The papers from Britain's National Archives deal with 8,000 Ukrainians who had been recruited by the Nazis to fight the Soviet Union.
"What little we know of their war record is bad," commented Beryl Hughes, an official at the UK Home Office.
The Ukrainians had fought in eastern Europe and surrendered in Austria.
They were being held in British camps in Italy.
When in 1947 the Italian government signed a treaty with the USSR, that meant the soldiers could be repatriated.
But the UK Foreign Office was anxious to thwart their repatriation, fearing massacres or rioting if the Ukrainians tried to resist.
Initially the home secretary decided they should not be given refuge in the UK, the BBC's Sanchia Berg reports.
But a year later he had accepted that they could stay, arguing that they were good workers and there was a labour shortage in agriculture.
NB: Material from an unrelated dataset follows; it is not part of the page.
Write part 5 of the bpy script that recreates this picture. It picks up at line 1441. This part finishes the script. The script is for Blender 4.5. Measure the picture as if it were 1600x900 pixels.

It was also far more difficult now to send them home.
The Home Office has confirmed that police have identified several hundred members of the SS division who may still be alive and investigations into war crimes are still possible.
The US Justice Department believes some of the veterans may have been guards at a notorious labour camp and that some may have been involved in the liquidation of the Warsaw Ghetto.
The Polish government believes some were involved in a massacre there, while the Slovak government has questions about wartime atrocities on its territory.